Hace tiempo que el arranque de las 'entrañables fiestas' ya no lo determina el adviento sino el capricho de alcaldes y caudillos, la Lotería Nacional y el 'Black Friday' yanki. Anticipación que es recibida con júbilo por los pueblos en general y por el comercio en particular confiado en que estimule el consumo, anime el cotarro callejero y desmelancolice el otoño. Esta ruptura con la tradición se ajusta a una sociedad acelerada e hiperfestiva donde la vida es eso que pasa entre vacaciones y fiestas, entre fines de semana y puentes, entre partidazo y cenorra.

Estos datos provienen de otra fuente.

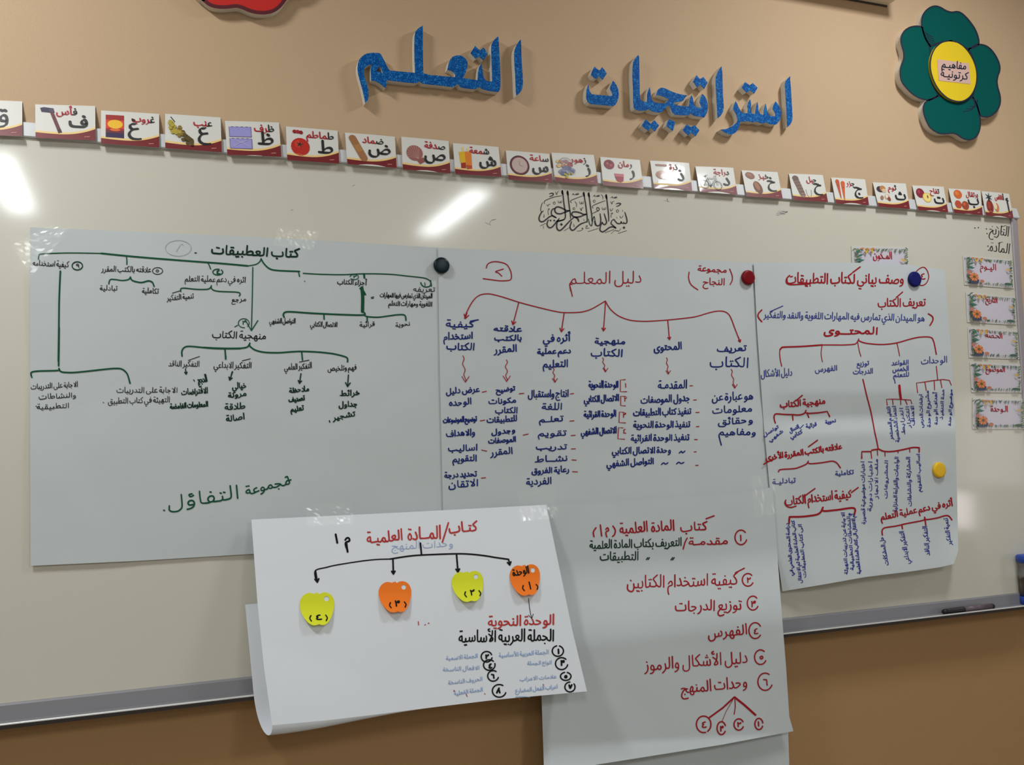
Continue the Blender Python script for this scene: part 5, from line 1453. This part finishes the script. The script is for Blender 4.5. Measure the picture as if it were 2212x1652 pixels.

En solo unas décadas se ha producido lo que el corrosivo Philippe Muray enunció como un giro antropológico: desde el 'Homo faber', pasando por el 'Homo ludens', hemos desembocado en el 'Homo festivus', último estadio de la evolución. Estimaba Muray que el medio mental donde habita el 'Homo festivus' es un 'parque de abstracciones' al que huye escapando de la realidad, esa pesada aguafiestas. Es muy posible que, inconscientemente, sigamos los pasos de la nobleza del Antiguo Régimen que, instalada en el entretenimiento, vivía sorda al martilleo de las fraguas en las que se templaban los filos que pronto segarían sus pescuezos. Pero, mientras tanto, que siga la fiesta...
El Premio Nobel Heinrich Böll nunca oyó hablar del 'Homo festivus' —falleció hace 40 años—, pero nos dejó un cuento genial que lo ilustra. Se titula 'No solo en Navidad'. Alemania, 1946: la tía Milla, consternada por lo vivido durante la guerra, se empeña en celebrar la Navidad como si nada hubiera ocurrido. Reúne a su familia para decorar el abeto, comer mazapanes y rosquillas, y cantar 'Noche de paz, noche de amor'. Acabadas las fiestas, viendo recoger árbol y espumillones hasta el año siguiente, la tía Milla entra en un frenesí histérico del que solo se la rescata repitiendo la Nochebuena. Desde ese día, todas las noches serán de paz y de amor... Al tiempo que los miembros de la familia, uno tras otro, se van sumiendo en la locura: víctimas de un exceso de 'felicidad'.